__TASK OBJECTIVE__: Could every line of the data be printed exactly as it reads?
____
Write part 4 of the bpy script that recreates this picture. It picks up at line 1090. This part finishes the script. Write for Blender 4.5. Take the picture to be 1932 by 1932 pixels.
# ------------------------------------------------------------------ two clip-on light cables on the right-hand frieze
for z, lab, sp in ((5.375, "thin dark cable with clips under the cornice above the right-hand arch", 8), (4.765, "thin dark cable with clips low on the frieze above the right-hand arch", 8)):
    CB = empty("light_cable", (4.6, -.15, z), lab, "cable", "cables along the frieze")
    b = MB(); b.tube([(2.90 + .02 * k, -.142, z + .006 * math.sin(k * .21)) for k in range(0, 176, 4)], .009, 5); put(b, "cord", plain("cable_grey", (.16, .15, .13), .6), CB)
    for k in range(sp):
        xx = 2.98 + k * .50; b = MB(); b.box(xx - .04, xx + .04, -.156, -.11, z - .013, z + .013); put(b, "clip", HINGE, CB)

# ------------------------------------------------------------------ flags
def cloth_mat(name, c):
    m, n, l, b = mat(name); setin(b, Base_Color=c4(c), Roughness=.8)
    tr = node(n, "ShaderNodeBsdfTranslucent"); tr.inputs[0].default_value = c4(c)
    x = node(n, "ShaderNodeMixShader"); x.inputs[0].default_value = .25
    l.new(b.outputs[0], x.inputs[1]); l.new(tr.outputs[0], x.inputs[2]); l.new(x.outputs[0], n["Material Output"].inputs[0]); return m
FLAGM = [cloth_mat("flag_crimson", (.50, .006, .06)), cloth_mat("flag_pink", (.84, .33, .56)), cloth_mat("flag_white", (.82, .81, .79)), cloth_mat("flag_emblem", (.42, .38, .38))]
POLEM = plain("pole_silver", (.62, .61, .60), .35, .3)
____
__FULL RESPONSE__:
Write part 4 of the bpy script that recreates this picture. It picks up at line 1090. This part finishes the script. Write for Blender 4.5. Take the picture to be 1932 by 1932 pixels.
# ------------------------------------------------------------------ two clip-on light cables on the right-hand frieze
for z, lab, sp in ((5.375, "thin dark cable with clips under the cornice above the right-hand arch", 8), (4.765, "thin dark cable with clips low on the frieze above the right-hand arch", 8)):
    CB = empty("light_cable", (4.6, -.15, z), lab, "cable", "cables along the frieze")
    b = MB(); b.tube([(2.90 + .02 * k, -.142, z + .006 * math.sin(k * .21)) for k in range(0, 176, 4)], .009, 5); put(b, "cord", plain("cable_grey", (.16, .15, .13), .6), CB)
    for k in range(sp):
        xx = 2.98 + k * .50; b = MB(); b.box(xx - .04, xx + .04, -.156, -.11, z - .013, z + .013); put(b, "clip", HINGE, CB)

# ------------------------------------------------------------------ flags
def cloth_mat(name, c):
    m, n, l, b = mat(name); setin(b, Base_Color=c4(c), Roughness=.8)
    tr = node(n, "ShaderNodeBsdfTranslucent"); tr.inputs[0].default_value = c4(c)
    x = node(n, "ShaderNodeMixShader"); x.inputs[0].default_value = .25
    l.new(b.outputs[0], x.inputs[1]); l.new(tr.outputs[0], x.inputs[2]); l.new(x.outputs[0], n["Material Output"].inputs[0]); return m
FLAGM = [cloth_mat("flag_crimson", (.50, .006, .06)), cloth_mat("flag_pink", (.84, .33, .56)), cloth_mat("flag_white", (.82, .81, .79)), cloth_mat("flag_emblem", (.42, .38, .38))]
POLEM = plain("pole_silver", (.62, .61, .60), .35, .3)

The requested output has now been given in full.